Wow lucky guys, 100mb broadband in your homes, ohh i am excited even tho im not getting it. I hope it all works out for you.

austalia has 24mb max on adsl2 lines, and terrible upstream,1mb upstream is the average (not cable) cable seems to get better upstreams now foxtel has dumped cable tv for a different cable/standard, which freed up the cable for better broadband speeds.

australia wont get much faster anytime soon, as telstra which was government owned for a long time, the previous howard gov decided to privatise telstra, and this has created a monopoly. many plans have been laid for fibre cable and other high speed soloutions, but telstra will not share the network once its up and running, effectivly closing all the competitors out for good, and making consumers pay stupidly high amounts of cash and crap plans.
atm telstra's adsl2 is very expensive, their unlimited plan which is highest available is 60GB d/l your uploads are counted onto that amount as well so uploads are not free, and you are capped to 56K once you use it up. that is 150buks AU,

where as a private company, can do 150GB no uploads counted for 129 buks AU including phone line.

Now this has crippled telstra and they have since tried to get this fiber node network going, to entice customers back, but they want to close out the competition, no one will be allowed to connect to the backbone so they can raise prices back to the old days where 20GB was the max plan and it was 400 dollars a month.

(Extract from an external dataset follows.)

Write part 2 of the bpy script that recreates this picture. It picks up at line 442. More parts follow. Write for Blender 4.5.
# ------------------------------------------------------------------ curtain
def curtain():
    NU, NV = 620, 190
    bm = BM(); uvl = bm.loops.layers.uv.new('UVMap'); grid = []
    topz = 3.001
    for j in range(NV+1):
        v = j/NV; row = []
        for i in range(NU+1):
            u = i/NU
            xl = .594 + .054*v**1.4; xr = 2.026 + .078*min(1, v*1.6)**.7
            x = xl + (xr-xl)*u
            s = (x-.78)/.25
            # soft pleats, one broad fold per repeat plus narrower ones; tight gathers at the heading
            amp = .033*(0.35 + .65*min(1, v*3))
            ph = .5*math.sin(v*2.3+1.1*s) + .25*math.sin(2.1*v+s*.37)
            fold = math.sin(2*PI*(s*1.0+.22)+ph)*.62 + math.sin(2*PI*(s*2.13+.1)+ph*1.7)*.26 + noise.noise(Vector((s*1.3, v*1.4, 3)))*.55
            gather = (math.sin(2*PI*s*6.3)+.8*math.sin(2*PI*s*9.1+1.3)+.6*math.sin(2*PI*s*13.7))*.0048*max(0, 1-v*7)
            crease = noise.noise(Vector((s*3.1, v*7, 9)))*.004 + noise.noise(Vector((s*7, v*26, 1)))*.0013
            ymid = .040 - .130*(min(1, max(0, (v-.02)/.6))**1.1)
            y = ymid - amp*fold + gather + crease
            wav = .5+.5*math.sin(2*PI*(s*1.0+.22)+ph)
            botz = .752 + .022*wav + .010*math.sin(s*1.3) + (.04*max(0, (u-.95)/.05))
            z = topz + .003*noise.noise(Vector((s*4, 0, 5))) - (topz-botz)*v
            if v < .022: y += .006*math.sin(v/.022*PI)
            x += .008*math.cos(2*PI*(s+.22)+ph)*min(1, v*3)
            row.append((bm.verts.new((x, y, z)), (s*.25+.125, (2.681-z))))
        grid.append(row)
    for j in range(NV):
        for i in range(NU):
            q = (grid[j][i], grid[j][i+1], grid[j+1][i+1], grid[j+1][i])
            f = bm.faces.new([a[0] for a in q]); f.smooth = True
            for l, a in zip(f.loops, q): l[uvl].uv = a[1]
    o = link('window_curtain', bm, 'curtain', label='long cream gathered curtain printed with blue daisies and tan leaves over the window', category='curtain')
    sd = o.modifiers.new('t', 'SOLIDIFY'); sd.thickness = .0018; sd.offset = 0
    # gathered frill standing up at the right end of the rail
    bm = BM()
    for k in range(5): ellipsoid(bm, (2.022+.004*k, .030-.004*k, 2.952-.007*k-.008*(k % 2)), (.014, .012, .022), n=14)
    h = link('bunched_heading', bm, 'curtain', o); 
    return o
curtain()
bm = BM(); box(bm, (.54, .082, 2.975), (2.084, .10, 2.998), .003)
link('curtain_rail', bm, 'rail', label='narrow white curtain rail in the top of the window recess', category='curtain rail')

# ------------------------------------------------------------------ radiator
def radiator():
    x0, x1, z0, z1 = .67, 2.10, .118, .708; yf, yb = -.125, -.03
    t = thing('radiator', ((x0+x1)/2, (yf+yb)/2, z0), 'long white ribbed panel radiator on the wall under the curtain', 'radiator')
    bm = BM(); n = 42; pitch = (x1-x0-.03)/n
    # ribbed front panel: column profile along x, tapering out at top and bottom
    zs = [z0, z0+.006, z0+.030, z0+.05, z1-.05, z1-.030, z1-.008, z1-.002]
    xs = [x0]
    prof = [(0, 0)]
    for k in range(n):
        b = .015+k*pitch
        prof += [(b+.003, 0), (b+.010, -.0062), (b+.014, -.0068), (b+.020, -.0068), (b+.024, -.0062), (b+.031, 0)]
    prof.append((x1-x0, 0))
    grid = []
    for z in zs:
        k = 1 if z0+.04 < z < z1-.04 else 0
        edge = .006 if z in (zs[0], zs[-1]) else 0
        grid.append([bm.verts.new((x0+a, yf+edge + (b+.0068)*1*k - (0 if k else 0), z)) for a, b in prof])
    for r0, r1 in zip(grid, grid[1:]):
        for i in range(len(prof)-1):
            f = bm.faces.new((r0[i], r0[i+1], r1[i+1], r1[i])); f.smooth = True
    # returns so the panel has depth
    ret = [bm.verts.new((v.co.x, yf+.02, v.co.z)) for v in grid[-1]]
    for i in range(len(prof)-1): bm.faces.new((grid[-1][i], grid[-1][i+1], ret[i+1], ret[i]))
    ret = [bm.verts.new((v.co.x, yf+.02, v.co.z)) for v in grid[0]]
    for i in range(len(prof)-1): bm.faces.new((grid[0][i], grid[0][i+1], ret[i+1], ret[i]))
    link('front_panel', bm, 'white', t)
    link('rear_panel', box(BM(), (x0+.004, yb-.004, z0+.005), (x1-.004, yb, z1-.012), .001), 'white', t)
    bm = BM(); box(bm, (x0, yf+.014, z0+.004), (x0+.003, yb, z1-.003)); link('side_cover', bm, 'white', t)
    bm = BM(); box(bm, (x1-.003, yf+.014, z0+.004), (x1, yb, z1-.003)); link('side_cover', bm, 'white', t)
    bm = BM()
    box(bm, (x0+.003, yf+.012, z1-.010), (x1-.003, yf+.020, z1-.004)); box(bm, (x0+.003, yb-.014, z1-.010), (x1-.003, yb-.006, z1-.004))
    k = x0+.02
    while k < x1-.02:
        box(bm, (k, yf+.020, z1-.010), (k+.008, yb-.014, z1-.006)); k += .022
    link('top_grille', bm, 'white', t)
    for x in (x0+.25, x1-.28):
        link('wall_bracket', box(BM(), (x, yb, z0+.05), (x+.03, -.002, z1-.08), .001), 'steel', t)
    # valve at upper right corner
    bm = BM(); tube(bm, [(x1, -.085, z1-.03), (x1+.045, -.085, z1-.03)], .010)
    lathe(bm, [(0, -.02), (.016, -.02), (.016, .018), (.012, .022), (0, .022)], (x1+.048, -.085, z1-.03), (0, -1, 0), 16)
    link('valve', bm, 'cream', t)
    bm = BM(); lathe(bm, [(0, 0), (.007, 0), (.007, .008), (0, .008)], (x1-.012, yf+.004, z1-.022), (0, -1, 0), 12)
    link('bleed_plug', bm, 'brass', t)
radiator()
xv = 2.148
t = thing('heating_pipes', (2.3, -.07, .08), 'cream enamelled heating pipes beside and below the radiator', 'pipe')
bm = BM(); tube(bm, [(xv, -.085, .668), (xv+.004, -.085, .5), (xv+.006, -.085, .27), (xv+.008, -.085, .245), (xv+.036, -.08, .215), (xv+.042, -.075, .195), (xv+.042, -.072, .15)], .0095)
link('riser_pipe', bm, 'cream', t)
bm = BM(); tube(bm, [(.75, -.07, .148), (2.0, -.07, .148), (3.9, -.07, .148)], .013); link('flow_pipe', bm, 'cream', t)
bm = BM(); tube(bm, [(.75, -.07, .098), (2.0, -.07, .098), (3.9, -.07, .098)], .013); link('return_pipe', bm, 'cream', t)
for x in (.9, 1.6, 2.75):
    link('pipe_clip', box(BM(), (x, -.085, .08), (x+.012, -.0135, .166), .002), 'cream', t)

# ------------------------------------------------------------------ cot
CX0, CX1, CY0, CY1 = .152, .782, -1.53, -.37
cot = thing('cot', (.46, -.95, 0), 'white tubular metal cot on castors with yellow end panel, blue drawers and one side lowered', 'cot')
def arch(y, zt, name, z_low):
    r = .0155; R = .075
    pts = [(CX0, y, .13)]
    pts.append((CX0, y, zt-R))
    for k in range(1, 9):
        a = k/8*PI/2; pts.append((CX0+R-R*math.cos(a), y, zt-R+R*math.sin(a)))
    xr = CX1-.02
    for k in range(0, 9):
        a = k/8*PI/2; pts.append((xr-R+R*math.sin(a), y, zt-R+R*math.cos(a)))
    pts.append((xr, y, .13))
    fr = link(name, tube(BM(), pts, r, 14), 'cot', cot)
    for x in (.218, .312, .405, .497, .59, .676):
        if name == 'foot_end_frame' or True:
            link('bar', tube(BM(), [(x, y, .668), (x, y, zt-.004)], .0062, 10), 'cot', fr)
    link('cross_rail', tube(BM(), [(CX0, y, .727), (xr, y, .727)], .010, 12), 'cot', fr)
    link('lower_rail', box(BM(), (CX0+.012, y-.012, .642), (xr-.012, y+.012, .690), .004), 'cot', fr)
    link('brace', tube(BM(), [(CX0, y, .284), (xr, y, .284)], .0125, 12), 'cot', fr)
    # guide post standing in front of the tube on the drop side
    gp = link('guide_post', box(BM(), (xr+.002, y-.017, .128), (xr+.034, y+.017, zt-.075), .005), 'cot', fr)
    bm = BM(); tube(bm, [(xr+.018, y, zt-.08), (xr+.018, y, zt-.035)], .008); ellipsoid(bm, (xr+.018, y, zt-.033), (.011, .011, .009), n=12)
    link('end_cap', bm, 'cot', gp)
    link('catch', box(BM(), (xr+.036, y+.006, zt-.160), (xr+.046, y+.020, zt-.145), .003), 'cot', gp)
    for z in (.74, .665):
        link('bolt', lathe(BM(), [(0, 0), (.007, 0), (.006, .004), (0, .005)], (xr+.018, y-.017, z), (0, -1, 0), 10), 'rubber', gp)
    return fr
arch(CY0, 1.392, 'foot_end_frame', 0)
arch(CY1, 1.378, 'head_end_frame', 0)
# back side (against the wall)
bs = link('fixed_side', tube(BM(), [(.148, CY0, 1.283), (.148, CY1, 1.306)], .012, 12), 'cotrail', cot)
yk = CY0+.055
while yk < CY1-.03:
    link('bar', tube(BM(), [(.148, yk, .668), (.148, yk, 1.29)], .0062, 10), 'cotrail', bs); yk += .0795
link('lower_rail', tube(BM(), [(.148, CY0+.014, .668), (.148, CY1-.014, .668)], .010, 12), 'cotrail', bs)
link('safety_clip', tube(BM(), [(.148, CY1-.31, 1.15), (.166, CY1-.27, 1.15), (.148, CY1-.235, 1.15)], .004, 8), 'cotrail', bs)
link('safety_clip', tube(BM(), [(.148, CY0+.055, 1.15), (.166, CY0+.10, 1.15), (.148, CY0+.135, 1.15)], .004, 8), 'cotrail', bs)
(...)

so I hope you dont face problems like this in the UK, so the consumer watchdog is telling telstra if they make this they have to let others onto the netowrk just like now, so there would be wholesale pricing etc.
But they have come in and said if thats the case then we wont build it. and this in a way is fair enough. if you had option of making a network that you ran for a premium price, no competition, of course you would do it, and make alot of money. but if you had to share, and provide wholesale prices, then whats the point. so I see both sides, but when the howard government privatised telstra, they signed the death of technology advancment in the broadband field, because telstra is just looking after itself now, its a private company, its allowed to do that. so a new communications group needs to come into the austalian scene. and I hope its IInet. they have already said screw telstra, and made their own network in well over 50% of australia, adsl2 is available in more homes then what telstra has, so thats a big number already. they just need governemtt backing. IInet are fair, and have good pricing and fair plans. so I hope they do step up, and take us where it looks like you are going, and I must say 100mb adsl looks mighty sexy to me
posted by : Stewart, 12 September 2008

Strange.

I was told subsidising such was against the EU rules, did something change while I was AFK?
posted by : W.-, 13 September 2008

Heh. . .

Newsflash to Aussie guy, most of Britain doesn't even have ADSL2 yet and if you are in an ADSL(1) area you are lucky to get to 8Mb except in the middle of the night!